Exercise prompt >> Without the pictures, please reproduce only the lines from the one with "Write a Blender" through the one with "cam.sensor_width = 36;", both included.

***** Records shown

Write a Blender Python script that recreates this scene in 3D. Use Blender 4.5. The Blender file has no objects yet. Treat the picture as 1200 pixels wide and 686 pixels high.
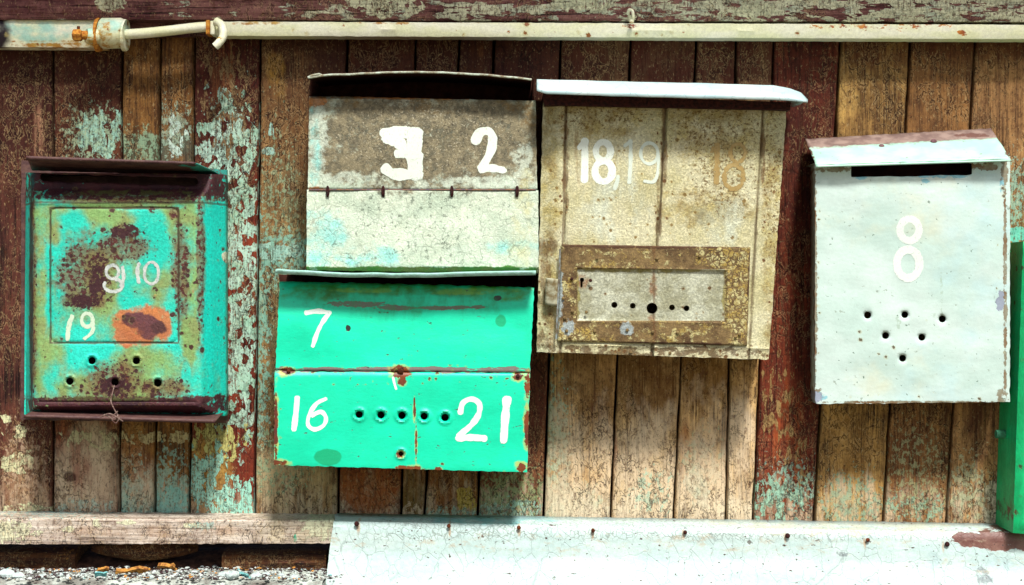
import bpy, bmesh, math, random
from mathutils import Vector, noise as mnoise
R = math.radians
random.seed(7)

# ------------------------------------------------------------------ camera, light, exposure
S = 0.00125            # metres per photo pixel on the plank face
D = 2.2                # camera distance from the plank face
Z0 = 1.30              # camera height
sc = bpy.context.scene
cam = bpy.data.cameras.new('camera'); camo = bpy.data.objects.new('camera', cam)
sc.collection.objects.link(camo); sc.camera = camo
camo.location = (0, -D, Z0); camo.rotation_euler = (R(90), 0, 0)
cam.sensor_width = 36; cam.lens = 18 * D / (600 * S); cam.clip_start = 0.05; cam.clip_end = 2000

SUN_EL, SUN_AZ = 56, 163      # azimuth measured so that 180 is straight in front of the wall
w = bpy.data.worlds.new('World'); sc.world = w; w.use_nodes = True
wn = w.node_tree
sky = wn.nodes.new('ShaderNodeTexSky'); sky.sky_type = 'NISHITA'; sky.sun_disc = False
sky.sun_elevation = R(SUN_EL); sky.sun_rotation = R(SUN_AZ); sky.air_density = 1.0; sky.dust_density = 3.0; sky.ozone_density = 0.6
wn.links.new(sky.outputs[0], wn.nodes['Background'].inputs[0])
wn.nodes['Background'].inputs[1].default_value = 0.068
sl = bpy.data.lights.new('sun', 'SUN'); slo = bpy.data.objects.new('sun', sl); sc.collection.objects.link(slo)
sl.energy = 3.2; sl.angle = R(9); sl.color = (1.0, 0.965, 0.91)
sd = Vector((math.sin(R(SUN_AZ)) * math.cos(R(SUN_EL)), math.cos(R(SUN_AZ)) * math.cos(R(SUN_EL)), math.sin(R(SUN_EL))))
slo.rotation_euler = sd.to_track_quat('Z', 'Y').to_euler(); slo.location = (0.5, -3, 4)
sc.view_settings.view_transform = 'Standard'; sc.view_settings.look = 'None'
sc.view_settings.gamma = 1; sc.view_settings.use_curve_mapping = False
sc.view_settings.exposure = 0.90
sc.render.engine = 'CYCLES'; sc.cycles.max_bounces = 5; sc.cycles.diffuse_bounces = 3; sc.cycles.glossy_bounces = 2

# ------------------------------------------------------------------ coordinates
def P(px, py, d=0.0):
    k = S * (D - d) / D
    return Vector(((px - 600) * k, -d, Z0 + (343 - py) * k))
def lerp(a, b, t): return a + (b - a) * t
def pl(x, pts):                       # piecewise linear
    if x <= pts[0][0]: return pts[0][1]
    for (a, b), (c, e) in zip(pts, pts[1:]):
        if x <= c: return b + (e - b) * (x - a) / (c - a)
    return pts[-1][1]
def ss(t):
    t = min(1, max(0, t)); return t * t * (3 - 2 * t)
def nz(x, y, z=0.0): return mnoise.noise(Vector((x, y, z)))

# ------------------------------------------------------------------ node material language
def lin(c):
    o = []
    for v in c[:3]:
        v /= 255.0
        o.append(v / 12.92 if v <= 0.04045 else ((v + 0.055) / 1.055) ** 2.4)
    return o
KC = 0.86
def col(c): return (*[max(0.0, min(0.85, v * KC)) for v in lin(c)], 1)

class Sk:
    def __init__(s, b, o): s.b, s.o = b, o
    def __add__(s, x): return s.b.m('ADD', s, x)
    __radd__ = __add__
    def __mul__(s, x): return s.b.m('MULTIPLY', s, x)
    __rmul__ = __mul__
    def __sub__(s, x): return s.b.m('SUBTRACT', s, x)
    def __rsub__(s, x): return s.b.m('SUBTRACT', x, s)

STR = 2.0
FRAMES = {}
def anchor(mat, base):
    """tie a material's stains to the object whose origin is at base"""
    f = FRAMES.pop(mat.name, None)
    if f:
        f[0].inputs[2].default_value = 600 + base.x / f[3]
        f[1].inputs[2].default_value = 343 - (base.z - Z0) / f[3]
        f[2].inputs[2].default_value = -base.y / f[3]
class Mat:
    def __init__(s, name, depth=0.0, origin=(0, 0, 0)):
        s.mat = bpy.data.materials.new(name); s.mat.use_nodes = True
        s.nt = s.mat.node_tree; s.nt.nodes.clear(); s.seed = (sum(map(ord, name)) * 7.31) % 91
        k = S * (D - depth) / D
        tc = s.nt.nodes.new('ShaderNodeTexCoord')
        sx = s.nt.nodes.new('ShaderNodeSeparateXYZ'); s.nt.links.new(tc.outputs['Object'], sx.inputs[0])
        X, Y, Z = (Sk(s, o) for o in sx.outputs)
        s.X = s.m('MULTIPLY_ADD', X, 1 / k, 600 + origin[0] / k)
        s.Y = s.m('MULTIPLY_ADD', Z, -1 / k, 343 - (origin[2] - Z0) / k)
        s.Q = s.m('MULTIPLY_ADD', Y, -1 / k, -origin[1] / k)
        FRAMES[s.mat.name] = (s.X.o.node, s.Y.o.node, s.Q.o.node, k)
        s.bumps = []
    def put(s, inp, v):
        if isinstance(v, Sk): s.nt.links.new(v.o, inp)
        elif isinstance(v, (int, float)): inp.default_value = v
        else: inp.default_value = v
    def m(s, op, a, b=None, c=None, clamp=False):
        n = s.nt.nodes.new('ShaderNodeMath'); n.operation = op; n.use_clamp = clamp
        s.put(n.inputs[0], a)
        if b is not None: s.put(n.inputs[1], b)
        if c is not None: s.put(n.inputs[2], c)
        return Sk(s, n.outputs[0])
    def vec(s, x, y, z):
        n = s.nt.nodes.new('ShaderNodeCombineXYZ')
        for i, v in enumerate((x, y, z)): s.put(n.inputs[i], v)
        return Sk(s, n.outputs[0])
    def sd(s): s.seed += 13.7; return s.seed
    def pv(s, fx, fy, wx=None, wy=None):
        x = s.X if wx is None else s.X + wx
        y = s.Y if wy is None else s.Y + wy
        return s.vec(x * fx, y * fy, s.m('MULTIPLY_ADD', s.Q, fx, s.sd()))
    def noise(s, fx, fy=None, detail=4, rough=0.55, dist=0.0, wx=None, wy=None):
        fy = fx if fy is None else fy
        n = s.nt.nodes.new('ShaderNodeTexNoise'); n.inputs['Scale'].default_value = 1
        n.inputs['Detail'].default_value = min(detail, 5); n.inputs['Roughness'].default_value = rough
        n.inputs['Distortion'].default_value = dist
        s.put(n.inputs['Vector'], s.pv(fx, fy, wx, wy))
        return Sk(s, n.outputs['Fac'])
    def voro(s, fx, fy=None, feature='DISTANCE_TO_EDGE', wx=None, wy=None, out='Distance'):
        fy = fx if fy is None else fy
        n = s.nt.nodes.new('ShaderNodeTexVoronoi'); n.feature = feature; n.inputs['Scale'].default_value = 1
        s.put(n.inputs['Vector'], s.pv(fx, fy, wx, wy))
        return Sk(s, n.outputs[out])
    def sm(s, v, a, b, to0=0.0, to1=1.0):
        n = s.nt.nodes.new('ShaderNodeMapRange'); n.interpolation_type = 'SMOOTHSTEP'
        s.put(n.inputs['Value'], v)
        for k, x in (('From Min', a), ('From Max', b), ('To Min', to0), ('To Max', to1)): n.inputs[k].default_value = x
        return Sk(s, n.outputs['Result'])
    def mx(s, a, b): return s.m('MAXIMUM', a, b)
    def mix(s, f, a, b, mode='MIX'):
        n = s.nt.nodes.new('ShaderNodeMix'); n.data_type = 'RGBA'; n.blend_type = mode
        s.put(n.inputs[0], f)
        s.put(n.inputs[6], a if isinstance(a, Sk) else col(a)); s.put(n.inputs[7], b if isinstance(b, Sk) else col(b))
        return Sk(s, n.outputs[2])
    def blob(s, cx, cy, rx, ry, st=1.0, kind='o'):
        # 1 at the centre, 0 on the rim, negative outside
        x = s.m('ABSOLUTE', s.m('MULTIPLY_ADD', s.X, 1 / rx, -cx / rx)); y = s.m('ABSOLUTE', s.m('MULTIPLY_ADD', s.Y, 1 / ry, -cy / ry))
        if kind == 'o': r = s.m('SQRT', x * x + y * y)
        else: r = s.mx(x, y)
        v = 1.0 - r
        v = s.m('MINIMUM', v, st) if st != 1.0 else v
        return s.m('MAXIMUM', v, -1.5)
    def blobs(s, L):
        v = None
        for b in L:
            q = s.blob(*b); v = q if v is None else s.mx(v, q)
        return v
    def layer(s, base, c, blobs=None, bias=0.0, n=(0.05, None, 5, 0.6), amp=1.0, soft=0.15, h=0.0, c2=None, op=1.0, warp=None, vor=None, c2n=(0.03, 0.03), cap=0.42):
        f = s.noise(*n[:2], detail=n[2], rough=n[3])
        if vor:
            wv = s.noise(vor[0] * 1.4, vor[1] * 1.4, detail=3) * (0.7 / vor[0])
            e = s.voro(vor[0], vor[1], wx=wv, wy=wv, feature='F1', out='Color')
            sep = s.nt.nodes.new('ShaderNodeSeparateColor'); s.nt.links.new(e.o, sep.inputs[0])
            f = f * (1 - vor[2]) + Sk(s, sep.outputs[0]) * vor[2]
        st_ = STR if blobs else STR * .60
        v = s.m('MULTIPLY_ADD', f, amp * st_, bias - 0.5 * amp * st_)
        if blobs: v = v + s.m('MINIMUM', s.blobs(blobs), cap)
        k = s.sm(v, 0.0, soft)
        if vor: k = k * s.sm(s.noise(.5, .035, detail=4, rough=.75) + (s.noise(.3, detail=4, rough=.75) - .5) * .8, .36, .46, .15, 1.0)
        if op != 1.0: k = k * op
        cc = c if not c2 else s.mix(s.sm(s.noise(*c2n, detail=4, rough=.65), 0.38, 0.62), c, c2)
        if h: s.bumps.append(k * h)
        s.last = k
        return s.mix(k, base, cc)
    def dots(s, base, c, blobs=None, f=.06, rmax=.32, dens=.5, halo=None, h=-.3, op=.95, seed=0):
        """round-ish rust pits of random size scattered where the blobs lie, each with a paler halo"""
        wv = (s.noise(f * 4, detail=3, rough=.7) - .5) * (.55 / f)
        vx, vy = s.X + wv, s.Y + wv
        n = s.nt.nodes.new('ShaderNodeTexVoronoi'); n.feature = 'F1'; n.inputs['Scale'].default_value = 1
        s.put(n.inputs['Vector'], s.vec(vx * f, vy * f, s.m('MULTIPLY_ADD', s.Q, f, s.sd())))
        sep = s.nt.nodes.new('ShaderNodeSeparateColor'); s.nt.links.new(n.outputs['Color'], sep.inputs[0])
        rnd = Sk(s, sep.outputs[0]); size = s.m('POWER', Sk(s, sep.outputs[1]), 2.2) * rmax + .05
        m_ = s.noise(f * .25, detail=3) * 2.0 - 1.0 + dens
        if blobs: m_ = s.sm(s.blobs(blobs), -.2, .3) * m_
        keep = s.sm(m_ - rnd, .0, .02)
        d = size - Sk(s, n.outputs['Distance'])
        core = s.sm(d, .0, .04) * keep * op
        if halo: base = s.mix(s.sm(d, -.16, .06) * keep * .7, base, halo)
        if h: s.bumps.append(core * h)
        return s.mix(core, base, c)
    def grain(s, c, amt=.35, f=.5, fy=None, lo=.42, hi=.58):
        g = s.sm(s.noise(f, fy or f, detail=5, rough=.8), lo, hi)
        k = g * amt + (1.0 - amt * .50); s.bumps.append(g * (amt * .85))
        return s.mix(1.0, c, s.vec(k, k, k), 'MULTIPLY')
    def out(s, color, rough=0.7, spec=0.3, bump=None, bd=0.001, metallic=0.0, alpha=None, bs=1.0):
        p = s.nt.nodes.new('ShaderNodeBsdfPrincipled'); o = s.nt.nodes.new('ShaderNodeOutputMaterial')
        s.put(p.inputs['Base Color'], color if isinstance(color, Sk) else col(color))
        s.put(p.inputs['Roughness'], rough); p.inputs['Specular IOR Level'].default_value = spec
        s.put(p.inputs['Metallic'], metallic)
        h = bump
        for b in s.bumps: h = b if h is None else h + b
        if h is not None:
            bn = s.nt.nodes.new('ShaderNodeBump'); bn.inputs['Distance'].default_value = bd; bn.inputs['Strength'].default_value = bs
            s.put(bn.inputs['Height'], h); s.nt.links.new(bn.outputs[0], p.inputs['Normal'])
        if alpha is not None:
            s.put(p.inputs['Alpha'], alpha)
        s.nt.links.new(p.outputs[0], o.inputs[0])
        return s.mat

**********
***** Records shown

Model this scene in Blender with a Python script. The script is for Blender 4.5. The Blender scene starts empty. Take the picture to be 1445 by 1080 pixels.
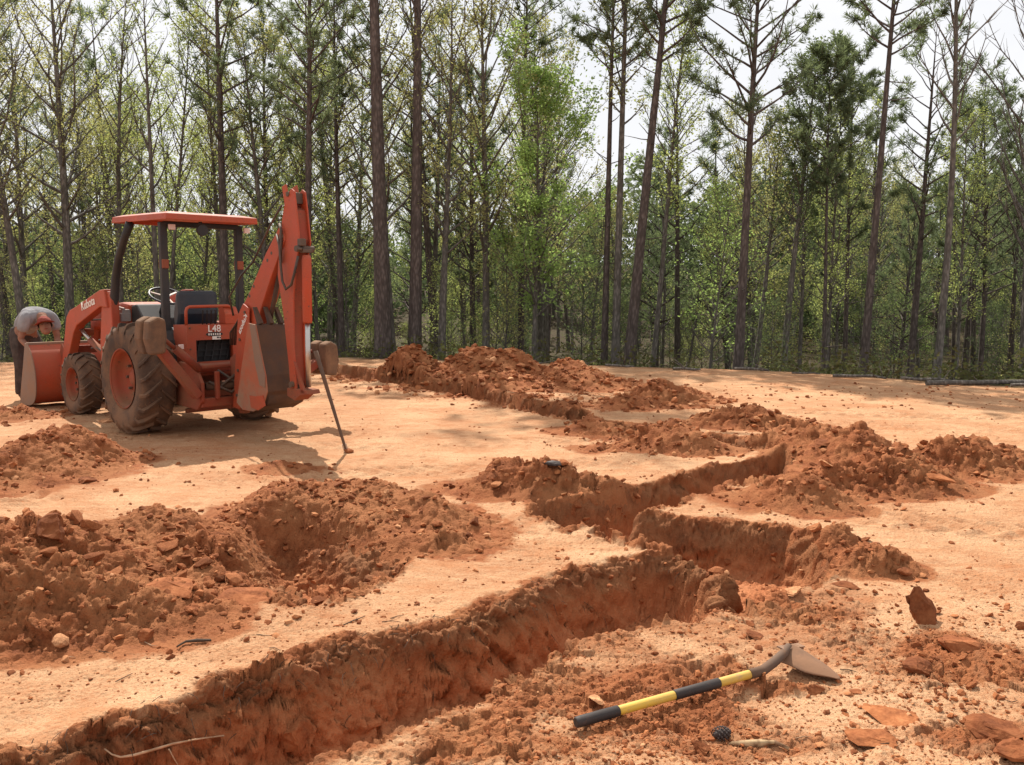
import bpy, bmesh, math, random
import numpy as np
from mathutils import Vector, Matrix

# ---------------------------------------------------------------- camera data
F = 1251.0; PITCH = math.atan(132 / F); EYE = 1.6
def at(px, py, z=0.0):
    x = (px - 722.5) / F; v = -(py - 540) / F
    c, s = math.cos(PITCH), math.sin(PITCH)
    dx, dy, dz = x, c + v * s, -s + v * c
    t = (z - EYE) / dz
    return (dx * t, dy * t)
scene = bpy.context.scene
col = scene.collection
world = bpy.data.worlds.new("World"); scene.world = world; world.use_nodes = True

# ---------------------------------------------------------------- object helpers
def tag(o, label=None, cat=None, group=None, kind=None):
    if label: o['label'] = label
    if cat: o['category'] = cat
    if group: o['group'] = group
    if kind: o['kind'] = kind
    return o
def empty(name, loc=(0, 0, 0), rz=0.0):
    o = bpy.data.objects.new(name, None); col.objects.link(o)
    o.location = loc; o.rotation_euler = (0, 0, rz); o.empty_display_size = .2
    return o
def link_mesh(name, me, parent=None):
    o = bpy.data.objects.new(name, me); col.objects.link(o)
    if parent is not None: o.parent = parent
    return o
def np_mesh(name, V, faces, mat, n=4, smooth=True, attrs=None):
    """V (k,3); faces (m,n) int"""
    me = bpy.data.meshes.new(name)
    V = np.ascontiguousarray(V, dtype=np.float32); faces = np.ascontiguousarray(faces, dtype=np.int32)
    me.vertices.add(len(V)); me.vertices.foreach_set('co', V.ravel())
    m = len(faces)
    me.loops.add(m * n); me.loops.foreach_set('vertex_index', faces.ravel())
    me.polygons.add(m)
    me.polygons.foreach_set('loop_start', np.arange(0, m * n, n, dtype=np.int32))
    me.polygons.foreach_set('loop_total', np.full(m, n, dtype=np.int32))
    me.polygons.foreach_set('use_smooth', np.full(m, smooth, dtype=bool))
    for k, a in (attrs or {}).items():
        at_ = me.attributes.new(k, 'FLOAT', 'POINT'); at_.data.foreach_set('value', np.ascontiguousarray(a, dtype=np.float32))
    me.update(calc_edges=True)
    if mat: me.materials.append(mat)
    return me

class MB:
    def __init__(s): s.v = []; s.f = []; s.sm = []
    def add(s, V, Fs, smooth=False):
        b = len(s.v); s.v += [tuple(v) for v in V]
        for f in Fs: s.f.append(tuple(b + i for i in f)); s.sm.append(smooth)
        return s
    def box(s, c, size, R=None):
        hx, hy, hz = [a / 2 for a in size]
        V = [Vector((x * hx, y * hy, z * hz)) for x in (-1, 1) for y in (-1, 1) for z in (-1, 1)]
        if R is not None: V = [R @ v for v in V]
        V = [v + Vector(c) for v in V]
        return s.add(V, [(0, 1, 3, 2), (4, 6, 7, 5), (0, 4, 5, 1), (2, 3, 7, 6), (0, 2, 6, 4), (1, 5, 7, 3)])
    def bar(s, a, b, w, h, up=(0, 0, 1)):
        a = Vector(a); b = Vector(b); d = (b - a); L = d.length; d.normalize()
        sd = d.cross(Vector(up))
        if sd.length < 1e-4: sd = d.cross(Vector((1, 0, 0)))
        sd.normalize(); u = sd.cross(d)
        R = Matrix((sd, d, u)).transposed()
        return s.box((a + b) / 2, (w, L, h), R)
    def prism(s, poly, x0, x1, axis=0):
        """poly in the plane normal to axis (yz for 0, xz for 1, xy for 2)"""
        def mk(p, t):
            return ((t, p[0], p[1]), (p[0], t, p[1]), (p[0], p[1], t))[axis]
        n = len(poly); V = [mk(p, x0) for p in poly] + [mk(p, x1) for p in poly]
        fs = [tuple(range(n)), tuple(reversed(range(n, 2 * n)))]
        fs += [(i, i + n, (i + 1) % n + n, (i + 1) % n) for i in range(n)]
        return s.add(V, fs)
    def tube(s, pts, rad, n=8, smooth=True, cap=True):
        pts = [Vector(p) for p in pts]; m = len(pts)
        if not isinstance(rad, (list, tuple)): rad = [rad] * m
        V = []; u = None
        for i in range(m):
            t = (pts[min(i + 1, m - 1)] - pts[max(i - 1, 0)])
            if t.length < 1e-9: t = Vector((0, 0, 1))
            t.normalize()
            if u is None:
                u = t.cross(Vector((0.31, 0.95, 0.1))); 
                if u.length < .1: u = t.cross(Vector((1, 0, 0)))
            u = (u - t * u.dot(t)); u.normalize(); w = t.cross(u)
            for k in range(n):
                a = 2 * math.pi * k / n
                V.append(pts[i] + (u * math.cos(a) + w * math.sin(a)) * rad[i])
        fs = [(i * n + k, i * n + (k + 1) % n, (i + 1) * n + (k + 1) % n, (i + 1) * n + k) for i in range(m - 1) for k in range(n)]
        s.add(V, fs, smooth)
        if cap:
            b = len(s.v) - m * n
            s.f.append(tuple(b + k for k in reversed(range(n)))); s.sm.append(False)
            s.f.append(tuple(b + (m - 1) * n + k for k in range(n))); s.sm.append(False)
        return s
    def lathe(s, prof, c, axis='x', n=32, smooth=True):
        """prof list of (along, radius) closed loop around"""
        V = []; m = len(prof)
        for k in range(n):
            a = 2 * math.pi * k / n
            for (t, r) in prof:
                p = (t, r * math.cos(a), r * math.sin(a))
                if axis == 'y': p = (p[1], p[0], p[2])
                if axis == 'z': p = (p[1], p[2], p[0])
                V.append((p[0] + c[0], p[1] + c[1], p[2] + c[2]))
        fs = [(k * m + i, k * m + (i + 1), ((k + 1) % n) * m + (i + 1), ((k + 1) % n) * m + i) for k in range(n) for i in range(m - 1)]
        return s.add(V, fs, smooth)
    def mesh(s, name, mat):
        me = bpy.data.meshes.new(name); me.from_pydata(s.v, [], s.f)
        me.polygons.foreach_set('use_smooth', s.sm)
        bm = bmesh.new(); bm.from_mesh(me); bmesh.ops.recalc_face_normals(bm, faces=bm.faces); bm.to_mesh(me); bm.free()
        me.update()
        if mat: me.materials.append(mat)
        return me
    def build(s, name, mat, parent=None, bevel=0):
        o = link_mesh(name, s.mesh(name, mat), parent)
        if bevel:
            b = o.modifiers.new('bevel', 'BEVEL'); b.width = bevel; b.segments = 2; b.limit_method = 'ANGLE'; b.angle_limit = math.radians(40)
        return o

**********
***** Records shown

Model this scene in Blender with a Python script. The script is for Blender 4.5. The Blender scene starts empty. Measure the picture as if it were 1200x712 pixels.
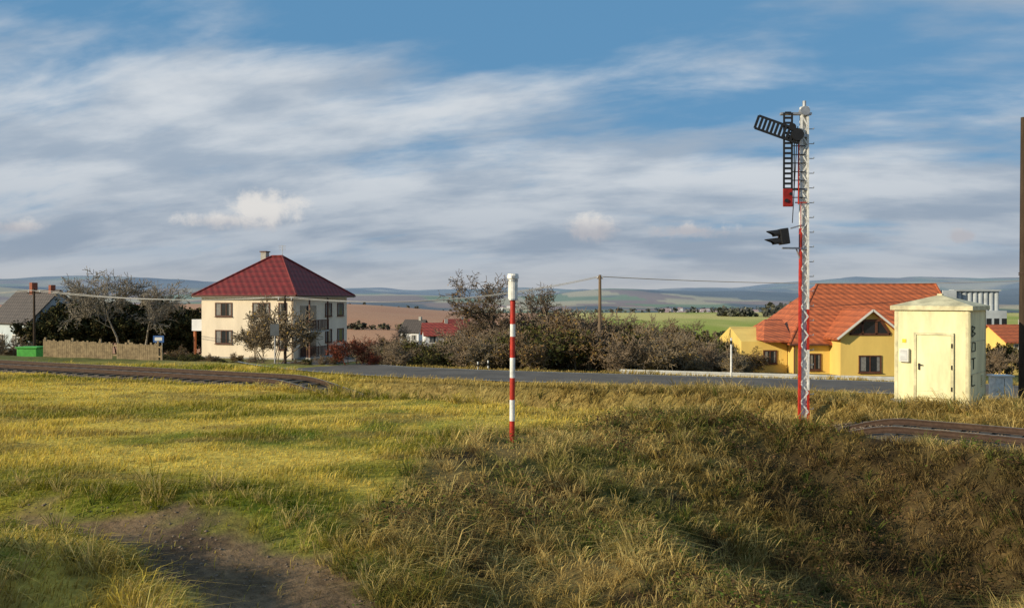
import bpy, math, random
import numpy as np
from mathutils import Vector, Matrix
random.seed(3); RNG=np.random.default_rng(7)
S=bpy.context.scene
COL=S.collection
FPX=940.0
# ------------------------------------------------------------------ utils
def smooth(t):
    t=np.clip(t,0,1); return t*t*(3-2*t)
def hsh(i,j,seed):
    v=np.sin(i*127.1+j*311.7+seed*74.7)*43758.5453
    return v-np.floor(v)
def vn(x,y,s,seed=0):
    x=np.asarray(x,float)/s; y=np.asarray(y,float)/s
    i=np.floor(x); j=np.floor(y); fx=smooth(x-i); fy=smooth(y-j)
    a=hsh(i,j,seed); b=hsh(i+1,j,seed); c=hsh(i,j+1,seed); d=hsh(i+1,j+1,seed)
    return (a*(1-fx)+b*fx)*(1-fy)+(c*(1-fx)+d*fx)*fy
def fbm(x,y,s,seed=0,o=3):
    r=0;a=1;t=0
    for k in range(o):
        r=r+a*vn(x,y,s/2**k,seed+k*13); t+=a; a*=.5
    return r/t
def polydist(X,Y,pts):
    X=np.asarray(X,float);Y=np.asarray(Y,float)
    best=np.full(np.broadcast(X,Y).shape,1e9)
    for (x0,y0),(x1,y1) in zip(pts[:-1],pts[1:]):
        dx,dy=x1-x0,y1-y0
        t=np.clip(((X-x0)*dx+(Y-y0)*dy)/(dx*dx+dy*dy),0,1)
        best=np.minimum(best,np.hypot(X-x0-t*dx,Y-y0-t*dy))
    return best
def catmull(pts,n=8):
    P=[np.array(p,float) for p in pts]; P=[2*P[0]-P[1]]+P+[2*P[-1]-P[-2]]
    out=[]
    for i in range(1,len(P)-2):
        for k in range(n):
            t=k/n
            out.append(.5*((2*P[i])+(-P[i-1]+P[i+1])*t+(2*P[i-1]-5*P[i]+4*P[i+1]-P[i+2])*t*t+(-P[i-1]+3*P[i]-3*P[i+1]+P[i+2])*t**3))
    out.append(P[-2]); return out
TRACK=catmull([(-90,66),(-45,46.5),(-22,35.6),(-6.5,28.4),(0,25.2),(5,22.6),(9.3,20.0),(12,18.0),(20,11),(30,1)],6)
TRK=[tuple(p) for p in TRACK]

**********

Reply >>
Write a Blender Python script that recreates this scene in 3D. Use Blender 4.5. The Blender file has no objects yet. Treat the picture as 1200 pixels wide and 686 pixels high.
import bpy, bmesh, math, random
from mathutils import Vector, noise as mnoise
R = math.radians
random.seed(7)

# ------------------------------------------------------------------ camera, light, exposure
S = 0.00125            # metres per photo pixel on the plank face
D = 2.2                # camera distance from the plank face
Z0 = 1.30              # camera height
sc = bpy.context.scene
cam = bpy.data.cameras.new('camera'); camo = bpy.data.objects.new('camera', cam)
sc.collection.objects.link(camo); sc.camera = camo
camo.location = (0, -D, Z0); camo.rotation_euler = (R(90), 0, 0)
cam.sensor_width = 36; cam.lens = 18 * D / (600 * S); cam.clip_start = 0.05; cam.clip_end = 2000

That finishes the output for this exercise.